(Recorded information):
────────────────
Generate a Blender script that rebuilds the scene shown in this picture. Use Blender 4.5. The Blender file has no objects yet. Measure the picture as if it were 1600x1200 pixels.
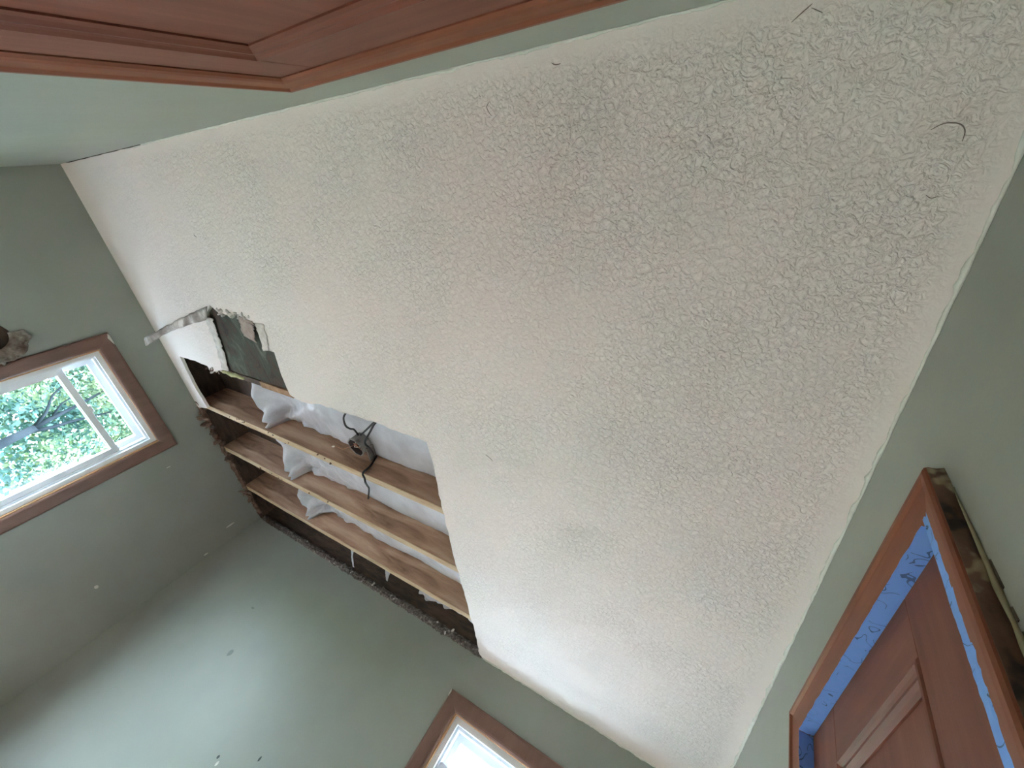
import bpy, bmesh, math, random
import numpy as np
from mathutils import Matrix, Vector, noise
from mathutils.geometry import tessellate_polygon

sc = bpy.context.scene
COL = sc.collection

# ------------------------------------------------------------------ camera
RC = ((0.8557160743, 0.0869762366, 0.5100834583),      # image right, in room axes
      (0.1883842800, 0.8657561584, -0.4636568098),     # image down
      (-0.4819350197, 0.4928502901, 0.7244565055))     # viewing direction
cam_d = bpy.data.cameras.new('camera'); cam = bpy.data.objects.new('camera', cam_d); COL.objects.link(cam)
cam_d.sensor_fit = 'HORIZONTAL'; cam_d.sensor_width = 36.0; cam_d.lens = 14.07
cam_d.clip_start = 0.01; cam_d.clip_end = 200
cam.matrix_world = Matrix((
    (RC[0][0], -RC[1][0], -RC[2][0], 0.0),
    (RC[0][1], -RC[1][1], -RC[2][1], 0.0),
    (RC[0][2], -RC[1][2], -RC[2][2], 1.45),
    (0, 0, 0, 1)))
sc.camera = cam

# ------------------------------------------------------------------ sky, sun, exposure
SKY_STRENGTH = 105.0      # zenith; the overcast sky falls to a third of it at the horizon
world = bpy.data.worlds.new('overcast_sky'); sc.world = world; world.use_nodes = True
_bg = world.node_tree.nodes['Background']
_bg.inputs['Color'].default_value = (0.64, 0.82, 1.0, 1); 
_nt = world.node_tree
_tc = _nt.nodes.new('ShaderNodeTexCoord'); _sp = _nt.nodes.new('ShaderNodeSeparateXYZ'); _nt.links.new(_tc.outputs['Generated'], _sp.inputs[0])
_mx = _nt.nodes.new('ShaderNodeMath'); _mx.operation = 'MAXIMUM'; _mx.inputs[1].default_value = 0; _nt.links.new(_sp.outputs['Z'], _mx.inputs[0])
_ma = _nt.nodes.new('ShaderNodeMath'); _ma.operation = 'MULTIPLY_ADD'; _ma.inputs[1].default_value = SKY_STRENGTH * 2 / 3; _ma.inputs[2].default_value = SKY_STRENGTH / 3
_nt.links.new(_mx.outputs[0], _ma.inputs[0]); _nt.links.new(_ma.outputs[0], _bg.inputs['Strength'])
sun_d = bpy.data.lights.new('sun', 'SUN'); sun_d.energy = 25.0; sun_d.angle = math.radians(2.0); sun_d.color = (1.0, .95, .86)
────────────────
(Stated goal):
Write out exactly the opening lines of the data, stopping after the line that holds "sc.camera = cam". Exclude pictures.

(Output of the exercise):
Generate a Blender script that rebuilds the scene shown in this picture. Use Blender 4.5. The Blender file has no objects yet. Measure the picture as if it were 1600x1200 pixels.
import bpy, bmesh, math, random
import numpy as np
from mathutils import Matrix, Vector, noise
from mathutils.geometry import tessellate_polygon

sc = bpy.context.scene
COL = sc.collection

# ------------------------------------------------------------------ camera
RC = ((0.8557160743, 0.0869762366, 0.5100834583),      # image right, in room axes
      (0.1883842800, 0.8657561584, -0.4636568098),     # image down
      (-0.4819350197, 0.4928502901, 0.7244565055))     # viewing direction
cam_d = bpy.data.cameras.new('camera'); cam = bpy.data.objects.new('camera', cam_d); COL.objects.link(cam)
cam_d.sensor_fit = 'HORIZONTAL'; cam_d.sensor_width = 36.0; cam_d.lens = 14.07
cam_d.clip_start = 0.01; cam_d.clip_end = 200
cam.matrix_world = Matrix((
    (RC[0][0], -RC[1][0], -RC[2][0], 0.0),
    (RC[0][1], -RC[1][1], -RC[2][1], 0.0),
    (RC[0][2], -RC[1][2], -RC[2][2], 1.45),
    (0, 0, 0, 1)))
sc.camera = cam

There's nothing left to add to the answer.